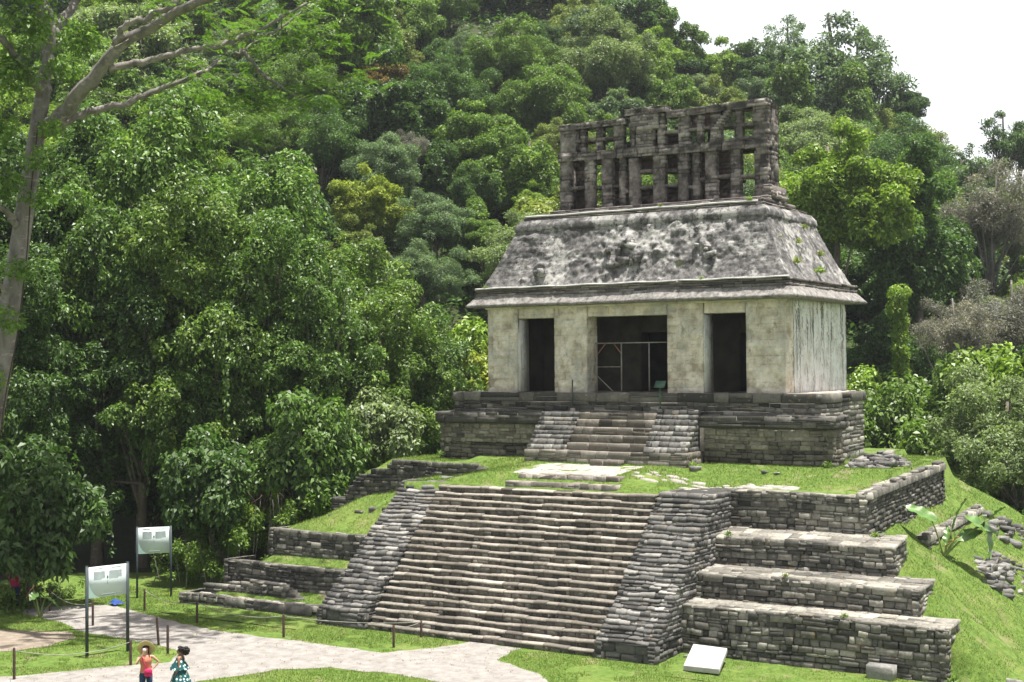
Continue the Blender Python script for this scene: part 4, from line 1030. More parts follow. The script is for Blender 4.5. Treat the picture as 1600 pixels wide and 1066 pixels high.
mb = MB(); mb.lathe([(.001, 0), (.14, 0), (.14, .02), (.12, .18), (.001, .19)], (-2.2, -.62, 7.36), 4)
st = empty('rope_stanchion', (-2.2, -.62, 7.36), 'thin dark pole in a stone foot left of the temple stair', 'pole')
part(mb, 'stone_foot', M['limewash'], st); mb = MB(); mb.tube([(-2.2, -.62, 7.5), (-2.2, -.62, 8.7)], .03, 7); part(mb, 'pole', M['metal_dark'], st)
st = empty('label_stand', (1.78, -.62, 7.36), 'green metal stand with small tilted plate right of the temple stair', 'stand')
mb = MB(); mb.lathe([(.001, 0), (.15, 0), (.15, .02), (.13, .18), (.001, .19)], (1.78, -.62, 7.36), 4); part(mb, 'stone_foot', M['limewash'], st)
mb = MB(); mb.tube([(1.78, -.62, 7.5), (1.78, -.62, 8.45)], .035, 7); part(mb, 'pole', M['green_stand'], st)
mb = MB(); c, s = math.cos(.9), math.sin(.9)
mb.box(-.22, .22, -.17, .17, -.015, .015, M=lambda P: np.stack([1.78 + P[:, 0], -.62 + P[:, 1] * c - P[:, 2] * s, 8.52 + P[:, 1] * s + P[:, 2] * c], -1)); part(mb, 'plate', M['green_stand'], st)

# ------------------------------------------------------------------ people
M['skin_fair'] = flat('fair_skin', (.50, .30, .21), .55, .06, 5); M['skin_tan'] = flat('brown_skin', (.24, .12, .075), .5, .08, 5)
M['hair_red'] = flat('auburn_hair', (.09, .035, .018), .5, .3, 30); M['hair_black'] = flat('black_hair', (.010, .008, .009), .55, .4, 40, .6)
M['straw'] = flat('straw', (.55, .42, .22), .8, .15, 25, .3); M['orange'] = flat('orange_top', (.50, .165, .11), .8, .08, 6)
M['denim'] = flat('dark_denim', (.022, .045, .10), .85, .2, 12); M['pink'] = flat('pink_bag', (.55, .02, .13), .45, .08, 5); M['shoe'] = flat('shoe_leather', (.12, .08, .05), .6)
M['crimson'] = flat('crimson_shirt', (.28, .015, .06), .85, .1, 5); M['navy'] = flat('navy_cloth', (.012, .016, .05), .8, .1, 5); M['blue'] = flat('blue_cloth', (.015, .05, .20), .8, .15, 6)
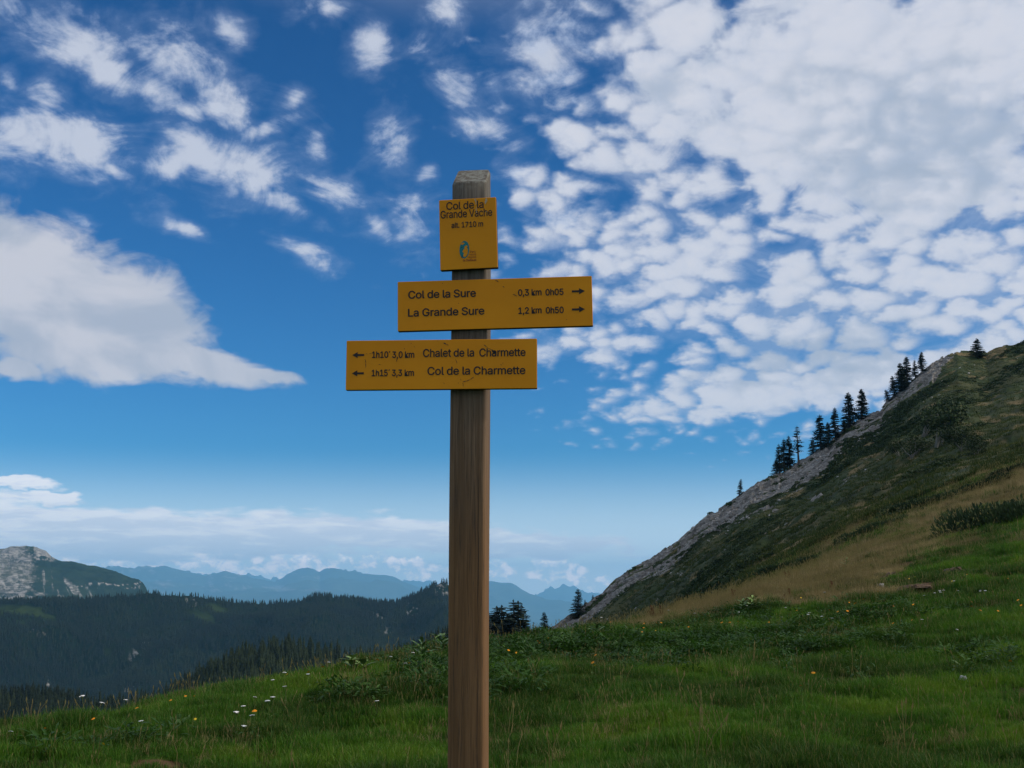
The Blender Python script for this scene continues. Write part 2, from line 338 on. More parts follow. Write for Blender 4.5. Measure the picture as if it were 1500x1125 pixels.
def ground_material():
    m, g, p = newmat('meadow_soil_and_turf'); o = objco(g)
    n1 = g.noise(o, .55, 5, .6); n2 = g.noise(o, 6, 5, .65); n3 = g.noise(o, .12, 3, .5)
    green = g.mix(g.step(g.m('ADD', n1, g.m('MULTIPLY', g.m('SUBTRACT', n2, .5), .6)), .35, .68), (.022, .052, .008), (.050, .088, .012))
    dry = g.mix(n2, (.09, .07, .026), (.15, .115, .05))
    f = g.step(g.m('ADD', attr(g, 'dry'), g.m('MULTIPLY', g.m('SUBTRACT', n2, .5), .6)), .3, .75)
    c_ = g.mix(f, green, dry)
    soil = g.mix(n2, (.055, .034, .020), (.13, .085, .05))
    c_ = g.mix(g.step(attr(g, 'soil'), .35, .7), c_, soil)
    g.L(c_, p.inputs['Base Color']); p.inputs['Specular IOR Level'].default_value = .03; p.inputs['Roughness'].default_value = 1; bump(g, p, n2, .6, .08); return m

def hill_material():
    m, g, p = newmat('hillside_turf_and_limestone'); o = objco(g)
    n1 = g.noise(o, .05, 5, .6); n2 = g.noise(o, .35, 6, .65); n3 = g.noise(o, 1.6, 5, .65); n4 = g.noise(o, .16, 4, .6)
    gr = g.mix(g.step(n2, .38, .66), (.017, .033, .005), (.034, .052, .009))
    gr = g.mix(g.step(n4, .50, .66), gr, (.014, .024, .005))
    gr = g.mix(g.step(n1, .48, .68, 0, .7), gr, (.075, .072, .022))
    dry = g.mix(n3, (.13, .095, .036), (.20, .15, .066))
    gr = g.mix(g.step(g.m('ADD', attr(g, 'dry'), g.m('MULTIPLY', g.m('SUBTRACT', n2, .5), 1.2)), .35, .8), gr, dry)
    st = g.noise(g.v('MULTIPLY', o, (.5, .5, 2.6)), 1.1, 6, .7)
    rk = ramp(g, g.m('ADD', g.m('MULTIPLY', st, .6), g.m('MULTIPLY', n3, .4)), (.34, (.035, .033, .028)), (.46, (.13, .122, .11)), (.55, (.25, .238, .22)), (.70, (.38, .365, .34)))
    rk = g.mix(g.step(n2, .56, .7, 0, .55), rk, (.05, .052, .03))
    c_ = g.mix(g.step(g.m('ADD', attr(g, 'rock'), g.m('MULTIPLY', g.m('SUBTRACT', n3, .5), .8)), .38, .62), gr, rk)
    g.L(c_, p.inputs['Base Color']); bump(g, p, g.m('ADD', st, n3), .55, .35); return m

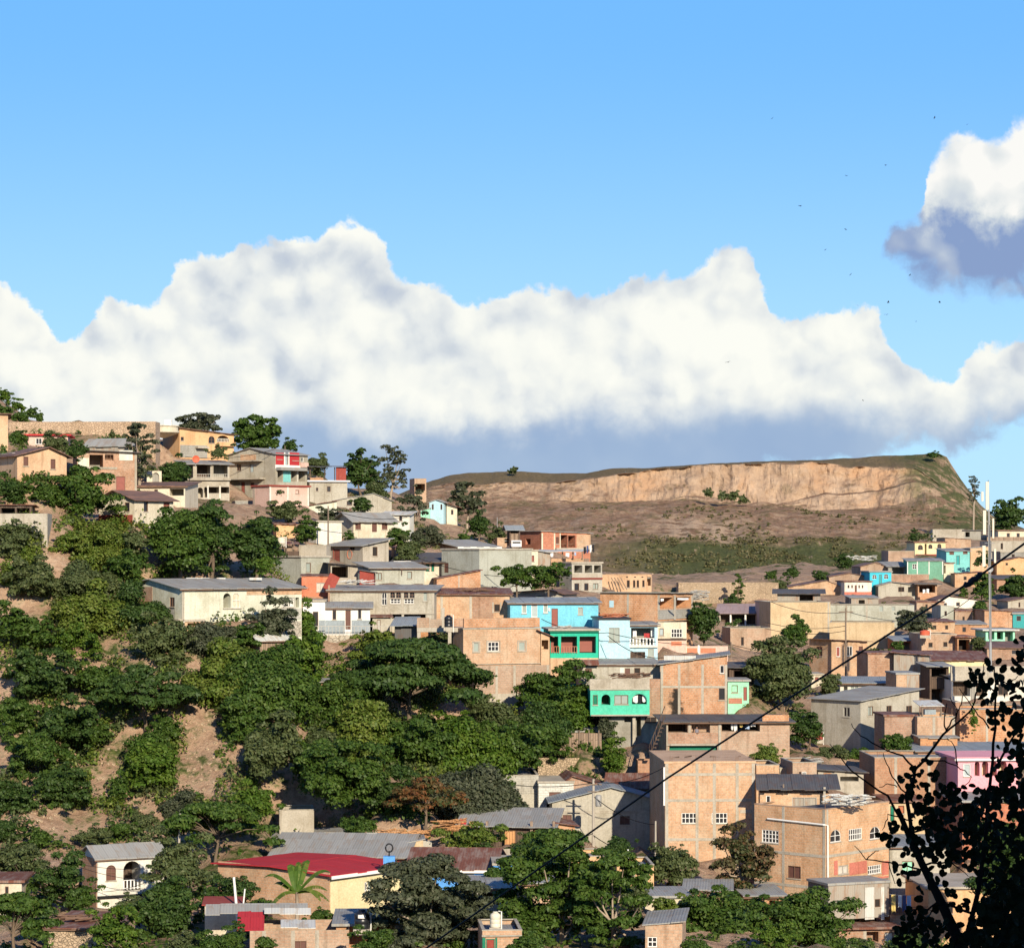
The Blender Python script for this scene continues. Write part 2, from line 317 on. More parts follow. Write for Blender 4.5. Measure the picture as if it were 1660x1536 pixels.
# ------------------------------------------------------------------ mesh helpers
class MB:
    def __init__(s): s.v = []; s.f = []
    def face(s, *pts):
        i = len(s.v); s.v += [tuple(q) for q in pts]; s.f.append(tuple(range(i, i+len(pts))))
    def box(s, x0, x1, y0, y1, z0, z1, fn=None):
        fn = fn or (lambda a, b, c: (a, b, c))
        i = len(s.v); s.v += [tuple(fn(x, y, z)) for z in (z0, z1) for y in (y0, y1) for x in (x0, x1)]
        s.f += [tuple(i+k for k in q) for q in ((0,2,3,1),(4,5,7,6),(0,1,5,4),(2,6,7,3),(0,4,6,2),(1,3,7,5))]
    def tube(s, pts, r, n=6, cap=True):
        pts = [Vector(q) for q in pts]; m = len(pts); i0 = len(s.v)
        rr = r if isinstance(r, (list, tuple)) else [r]*m
        for k, q in enumerate(pts):
            d = (pts[min(k+1, m-1)] - pts[max(k-1, 0)]).normalized()
            a = d.orthogonal().normalized() if abs(d.z) > .9 else d.cross(Vector((0, 0, 1))).normalized()
            b = d.cross(a)
            for j in range(n):
                an = 2*math.pi*j/n; s.v.append(tuple(q + (a*math.cos(an) + b*math.sin(an))*rr[k]))
        for k in range(m-1):
            for j in range(n):
                s.f.append((i0+k*n+j, i0+k*n+(j+1) % n, i0+(k+1)*n+(j+1) % n, i0+(k+1)*n+j))
        if cap: s.f.append(tuple(i0+j for j in range(n))); s.f.append(tuple(i0+(m-1)*n+j for j in reversed(range(n))))
    def lathe(s, prof, n=20, c=(0, 0, 0)):
        i0 = len(s.v)
        for r, z in prof:
            for j in range(n): a = 2*math.pi*j/n; s.v.append((c[0]+r*math.cos(a), c[1]+r*math.sin(a), c[2]+z))
        for k in range(len(prof)-1):
            for j in range(n): s.f.append((i0+k*n+j, i0+k*n+(j+1) % n, i0+(k+1)*n+(j+1) % n, i0+(k+1)*n+j))
        s.f.append(tuple(i0+j for j in reversed(range(n)))); s.f.append(tuple(i0+(len(prof)-1)*n+j for j in range(n)))
    def build(s, name, mat, parent=None, smooth=False):
        me = bpy.data.meshes.new(name); me.from_pydata(s.v, [], s.f); me.update()
        if smooth: me.polygons.foreach_set('use_smooth', [True]*len(me.polygons))
        me.materials.append(M[mat] if isinstance(mat, str) else mat)
        o = bpy.data.objects.new(name, me); COL.objects.link(o)
        if parent: o.parent = parent
        return o
def tag(o, label, cat, group=None):
    o['label'] = label; o['category'] = cat
    if group: o['group'] = group
    return o
def thing(name, label, cat, loc, rz=0, group=None):
    o = bpy.data.objects.new(name, None); COL.objects.link(o); o.location = loc; o.rotation_euler = (0, 0, rz); o.empty_display_size = .5
    return tag(o, label, cat, group)
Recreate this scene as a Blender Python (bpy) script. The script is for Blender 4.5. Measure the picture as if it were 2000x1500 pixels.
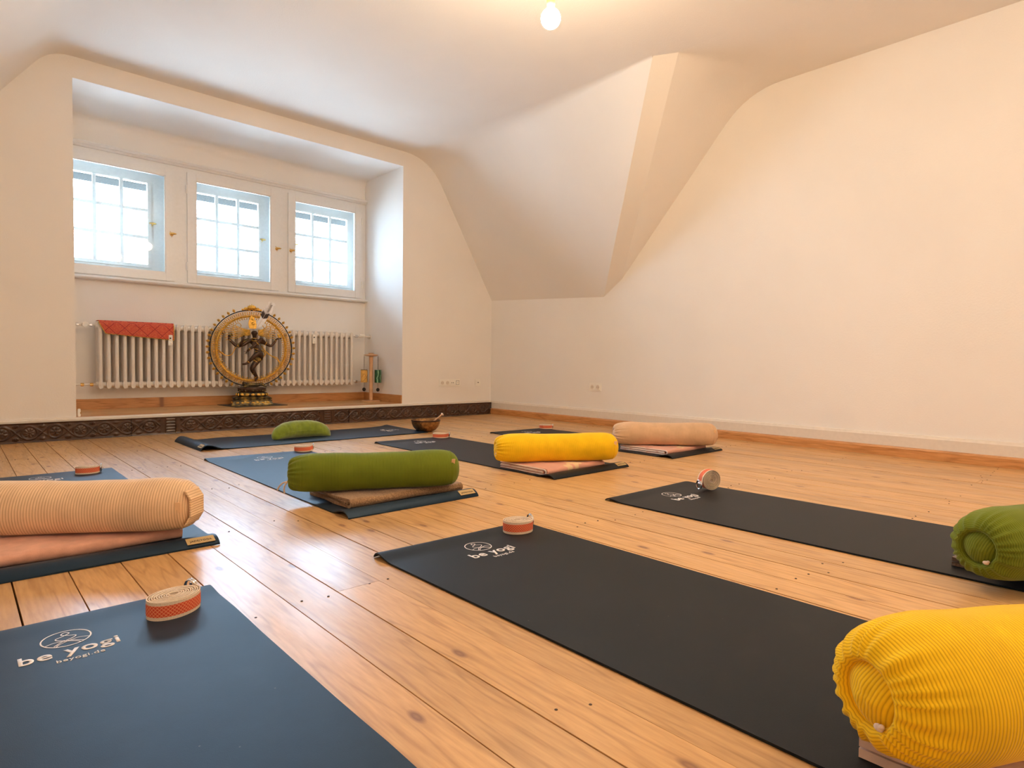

•••

**Task brief**
Pull every line containing "continues" from the data.

**Task output**
The Blender Python script for this scene continues. Write part 2, from line 338 on. More parts follow. Write for Blender 4.5. Measure the picture as if it were 1500x1125 pixels.
The Blender Python script for this scene continues. Write part 2, from line 317 on. More parts follow. Write for Blender 4.5. Measure the picture as if it were 1660x1536 pixels.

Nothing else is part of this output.